Y es que, llegados a este punto, y quizá con más dudas que certezas, puede que haya que replantearse si fue algo tan anómalo el que solo se compusieran cuatro óperas en España en todo el Siglo de Oro.

 

Miguel Arnaiz Molina

 

Bibliografía

Boyd, Malcom; Carreras, Juan José; Leza, José Máximo (eds.). La música en España en el siglo XVIII. Madrid, Cambridge University Press, 2000.

Flórez, María Asunción. Música teatral en el Madrid de los Austrias durante el Siglo de Oro. Madrid, ICCMU, 2006.

Stein, Louise K. Songs of Mortals, Dialogues of the Gods: Music and Theatre in Seventeenth-Century Spain. Nueva York, Oxford University Press, 1993.

Torrente, Álvaro, “Del corral al coliseo: armonías del teatro áureo” en Álvaro Torrente (ed.), Historia de la música en España e Hispanoamérica, vol. 3. Madrid, Fondo de Cultura Económica, 2016.

[1] Pedro Calderón de la Barca, loa de La púrpura de la rosa, 1660.

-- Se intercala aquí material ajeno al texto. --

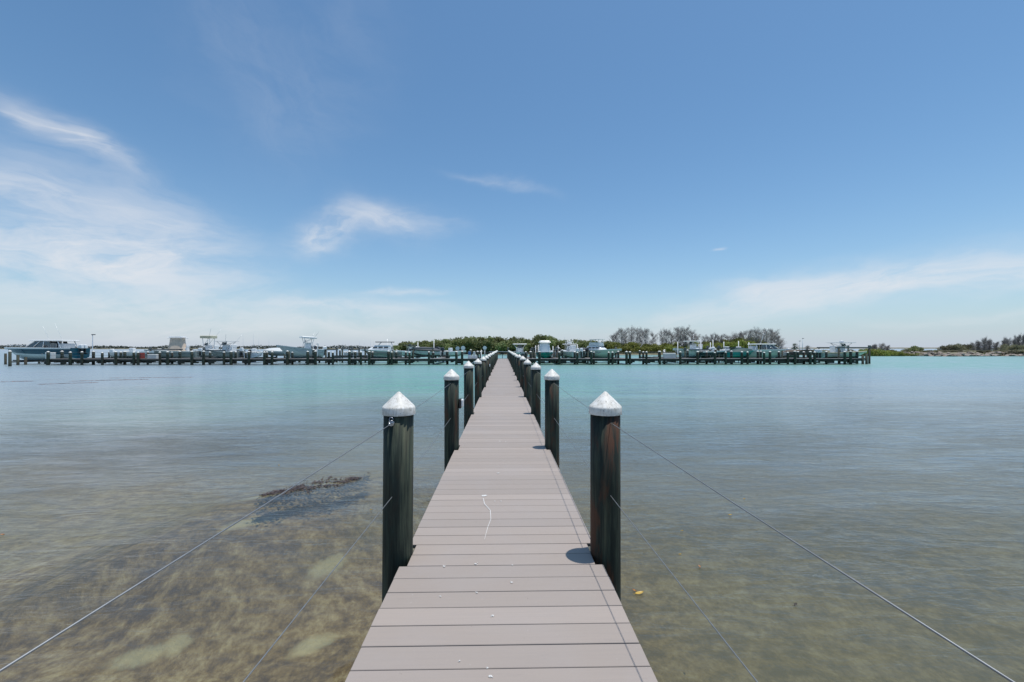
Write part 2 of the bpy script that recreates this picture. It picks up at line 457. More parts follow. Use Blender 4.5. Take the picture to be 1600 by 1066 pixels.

[2] María Asunción Flórez, Música teatral en el Madrid de los Austrias durante el Siglo de Oro, Madrid, ICCMU, 2006, p 291.

[3] A este respecto, se tendía a señalar este proceso de “extranjerización” como causa de una supuesta pérdida de “identidad nacional” y del subsiguiente “atraso cultural” de España con respecto al resto de potencias europeas. Un discurso que sería igualmente asumido en ambos polos del espectro político. Véase: Juan José Carreras, “1. Introducción”, en Malcom Boyd, Juan José Carreras, José Máximo Leza (eds.), La música en España en el siglo XVIII, Madrid, Cambridge University Press, 2000, pp. 13-14.

[4] En este sentido, resulta tentador establecer una analogía con la difusión del renacimiento en España más de un siglo antes, cuando el llamado purismo arquitectónico, adaptación española del clasicismo renacentista italiano, se empleó de forma más bien puntual como símbolo propagandístico de las aspiraciones cosmopolitas de Carlos V.

[5] Álvaro Torrente, “Del corral al coliseo: armonías del teatro áureo” en Álvaro Torrente (ed.), Historia de la música en España e Hispanoamérica, vol. 3, Madrid, Fondo de Cultura Económica, 2016, p. 349.

[6] Teniendo en cuenta que el término opera (literalmente “obra” en italiano) no podría ser más indefinido, conviene relativizar la importancia de su uso.